Venison Burgundy

Last week being deer hunting weekend in Wisconsin, I felt it appropriate that my next post be a venison recipe. For many years growing up we always had an overwhelming amount of venison and were always looking for interesting ways to use it. Over the years, I have found great recipes to use for venison, including delectable cabernet cherry reductions and savory grill rubs. For this particular recipe, though, I will be resorting to an old friend: the crock pot.

Crock pots are wonderful, even for the experienced cook, because they create excellent meals with little effort and make your whole house smell amazing. I chose a crock pot recipe for this particular dish because I am making it for my parents, who are dog sitting for us this weekend while we are up north to Lake Superior for my husband’s work holiday party. I am preparing it in the morning the day they are coming so it will be ready when they arrive. After a full day’s work and a drive north to our house, they will enjoy having dinner waiting for them, accompanied by a nice bottle of wine, of course!

This recipe is a twist on the classic French Beef Burgundy. Using venison will change the flavor slightly, because venison has a stronger flavor than beef. I used a combination of round steak and strip steak that I pulled out of the freezer yesterday and let it thaw overnight. In the morning, after a snowy walk with the dogs, I came back to prepare the dish. I cut the venison into chunks and dredged it in a mixture of flour, salt and pepper. To dredge meat, take the piece of meat and roll it around in the flour mixture then shake it out in your hand to remove any excess flour. The meat is then seared quickly on both sides in a skillet of hot oil. Make sure you just sear the meat; don’t cook it through or it will toughen. This step allows the meat to remain in cube form, rather than fall apart, which will happen in a crock pot without this step. After adding the veggies (all local) and spices, it was time to add the wine.

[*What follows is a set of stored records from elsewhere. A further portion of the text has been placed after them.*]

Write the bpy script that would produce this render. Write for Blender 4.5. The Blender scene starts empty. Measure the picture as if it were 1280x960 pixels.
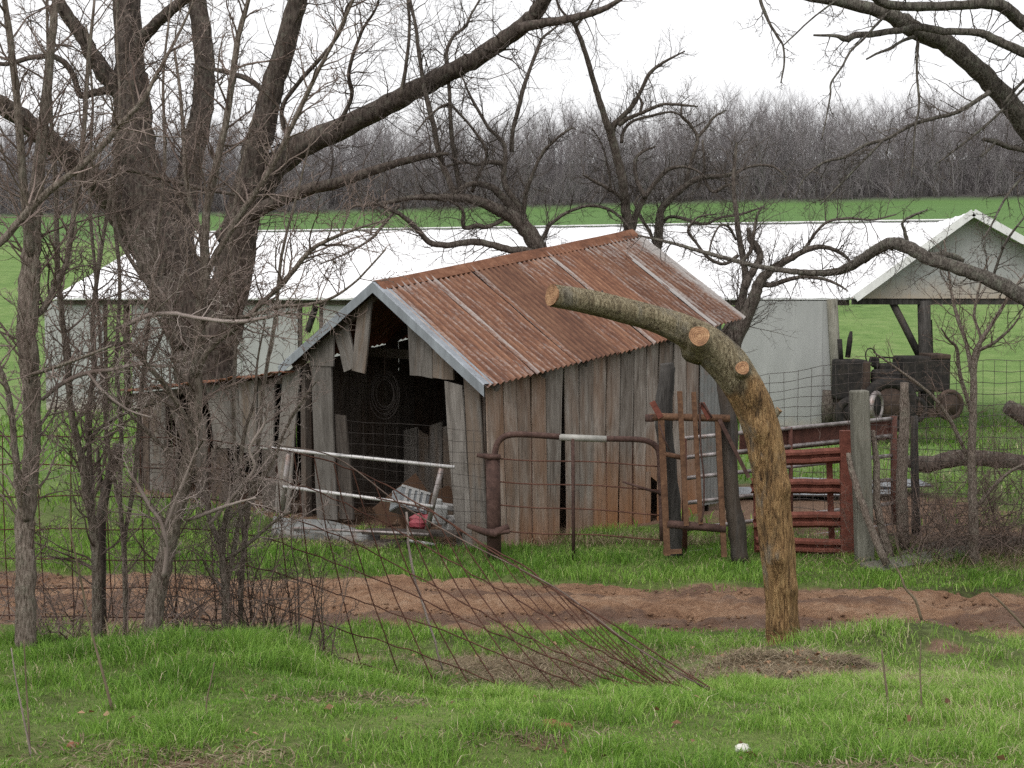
import bpy, math, random
import numpy as np
from mathutils import Vector, Matrix
from math import radians as R_, sin, cos, pi

SC = bpy.context.scene
COL = SC.collection
# ------------------------------------------------------------------ camera, sky, sun, exposure
FPX, HZ, CAMH = 1758.0, 375.0, 3.2          # focal length in 1280-px units, horizon row, eye height
PITCH = math.atan((480 - HZ) / FPX)
cam = bpy.data.cameras.new('camera')
cam.sensor_width = 36; cam.lens = 36 * FPX / 1280
cam.clip_start = 0.1; cam.clip_end = 3000
camo = bpy.data.objects.new('camera', cam); COL.objects.link(camo)
camo.location = (0, 0, CAMH); camo.rotation_euler = (pi / 2 - PITCH, 0, 0)
SC.camera = camo

SUN_EL, SUN_AZ = R_(52), R_(205)
wd = bpy.data.worlds.new('World'); SC.world = wd; wd.use_nodes = True
wn = wd.node_tree; wn.nodes.clear()
sky = wn.nodes.new('ShaderNodeTexSky'); sky.sky_type = 'NISHITA'; sky.sun_disc = False
sky.sun_elevation = SUN_EL; sky.sun_rotation = SUN_AZ
sky.air_density = 1.0; sky.dust_density = 6.0; sky.ozone_density = 1.0
hs = wn.nodes.new('ShaderNodeHueSaturation'); hs.inputs['Saturation'].default_value = 0.10
mxw = wn.nodes.new('ShaderNodeMix'); mxw.data_type = 'RGBA'; mxw.inputs[0].default_value = 0.55
mxw.inputs[7].default_value = (9.4, 9.4, 9.5, 1)      # even cloud cover
bg = wn.nodes.new('ShaderNodeBackground'); bg.inputs[1].default_value = 0.15
wo = wn.nodes.new('ShaderNodeOutputWorld')
wn.links.new(sky.outputs[0], hs.inputs['Color']); wn.links.new(hs.outputs[0], mxw.inputs[6])
wn.links.new(mxw.outputs[2], bg.inputs[0]); wn.links.new(bg.outputs[0], wo.inputs[0])
sl = bpy.data.lights.new('sun', 'SUN'); sl.energy = 0.9; sl.angle = R_(25); sl.color = (1, .96, .9)
so = bpy.data.objects.new('sun', sl); COL.objects.link(so)
so.rotation_euler = (pi / 2 - SUN_EL, 0, pi - SUN_AZ)
vs = SC.view_settings
vs.view_transform = 'Standard'; vs.look = 'None'; vs.exposure = 0.22; vs.gamma = 1.0; vs.use_curve_mapping = False
SC.render.engine = 'CYCLES'
SC.cycles.max_bounces = 6; SC.cycles.transparent_max_bounces = 8
SC.cycles.use_denoising = False

# ------------------------------------------------------------------ picture -> place
def ray(px, py):
    a = (px - 640) / FPX; b = -(py - 480) / FPX
    return Vector((a, cos(PITCH) + b * sin(PITCH), -sin(PITCH) + b * cos(PITCH)))
def P(px, py, Y):
    d = ray(px, py); d = d * (Y / d.y)
    return Vector((d.x, d.y, d.z + CAMH))
def on_plane(px, py, p0, n):
    d = ray(px, py); o = Vector((0, 0, CAMH))
    return o + d * ((p0 - o).dot(n) / d.dot(n))

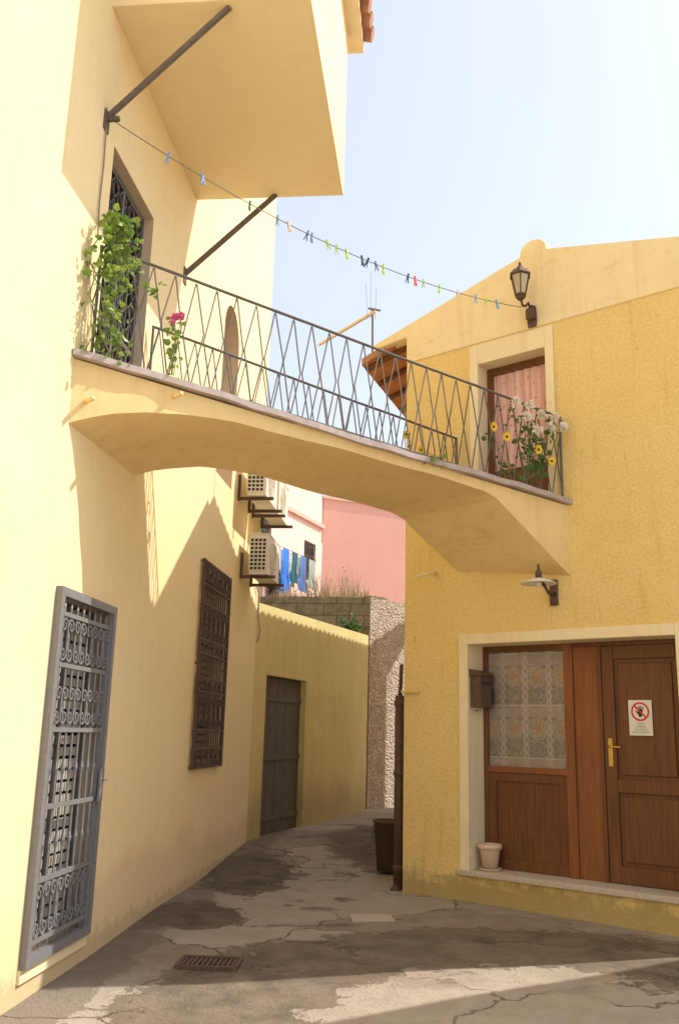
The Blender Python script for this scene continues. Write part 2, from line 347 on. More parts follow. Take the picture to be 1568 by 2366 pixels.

When cooking with wine, I always use a wine I would want to drink with the dish. I do not recommend using a cheap bottle of wine you have never had before, or a wine you know you don’t like. After all, if you don’t like the flavor of it in a wine glass, it’s not going to taste any better in your food. However, for the sake of your wallet, don’t use the expensive wine that you’re saving for a special occasion. Pick a good, consumable red at a good price. For this dish, I love using Blackstone Merlot. Blackstone is a wonderful winery in Sonoma that produces consistently good wine at a great price (less than $10 per bottle). For this recipe, I recommend a California Merlot or a French Burgundy. Cabernet, Zinfandel, Sangiovese, and other such wines will impart to strong a flavor on the dish and it won’t mesh well with the rest of the flavors.

After adding all the ingredients, I set the crock pot on low and went about the rest of my day, while the house filled with delicious smells.

About 6 hours later I reduced the heat to warm to stop the cooking process but still keep the dish warm for when my parents arrive. I’m leaving a bag of organic broad egg noodles for them to eat with the burgundy, but the dish is also excellent over mashed potatoes, which provides an excellent vehicle for sopping up the delicious broth.

Now it’s off to Lake Superior!

Venison Burgundy
Makes 6 servings

¼ c flour
½ tsp salt
½ tsp freshly ground black pepper
2 lbs venison steak, rinsed and cut into 1-inch chunks
2 tbsp olive oil
1 medium onion, sliced
2 carrots, chopped
8 mushrooms (button, crimini, or portobella), sliced
½ cup fresh parsley, minced
3 cloves garlic, minced
2 bay leaves
1 c burgundy wine (or merlot)
½ c beef broth

Combine the flour, salt and black pepper. Dredge the venison cubes in the flour mixture, and brown in the olive oil in a medium skillet. Place the venison and remaining ingredients in the slow cooker and mix thoroughly to combine. Cover; cook on low for 4-6 hours (or high for 2-3 hours). Serve with broad egg noodles or garlic mashed potatoes.